Osama bin Laden left US$29m for jihad in handwritten will

Osama bin Laden is shown in this file video frame grab released by the US Pentagon on May 7, 2011.
Osama bin Laden is shown in this file video frame grab released by the US Pentagon on May 7, 2011.PHOTO: REUTERS

WASHINGTON (AFP) - Al-Qaeda leader Osama bin Laden had millions of dollars stashed in Sudan and wanted most of it to be used to fund jihad, according to a handwritten will released on Tuesday (March 1).

The document was among a tranche of newly declassified files that were seized by Navy Seals on May 2, 2011 when they descended on Osama 's hideout in the Pakistani garrison town of Abbottabad and killed him.

The Office of the Director of National Intelligence (ODNI) released dozens of documents, including one they said was Osama 's will that deals with monies in Sudan.

Written in Arabic on a single piece of lined paper, the signed will states Osama had about US$29 million (S$40 million) in Sudan, and that much of it had come from his brother.

"I received twelve million dollars from my brother Abu Bakir Muhammad Bin (Laden) on behalf of Bin Laden Company for Investment in Sudan," he wrote, according to the ODNI's translation of the document.

"I hope, for my brothers, sisters, and maternal aunts, to obey my will and to spend all the money that I have left in Sudan on jihad, for the sake of Allah."

Osama  sheltered in the Sudanese capital Khartoum for five years in the early 1990s.
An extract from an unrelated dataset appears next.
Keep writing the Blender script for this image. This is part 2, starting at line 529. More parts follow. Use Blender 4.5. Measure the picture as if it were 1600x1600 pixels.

The ODNI did not immediately return a call seeking information on what happened to the purported hoard.

The documents also show a growing schism between Osama 's lieutenants and Al-Qaeda in Iraq, and said Osama was planning a worldwide media campaign for the 10th anniversary of the Sept 11, 2001 attacks.

In a letter to his father dated Aug 8, 2008, Osama wrote that he was worried about being assassinated.

"If I am to be killed, pray for me a lot and give continuous charities in my name, as I will be in great need for support to reach the permanent home," he wrote.

He also asked his dad for absolution, without saying what he might be regretting.

"I would like you to forgive me, if I have done what you did not like," he wrote.

A first tranche of documents released last May showed Osama was worried about drone strikes, and in which he laid out plans to groom a new cadre of leaders.

He also warned that conflict with regimes in the Middle East would distract the extremists from hitting hard at what as far as he was concerned is the real enemy - America.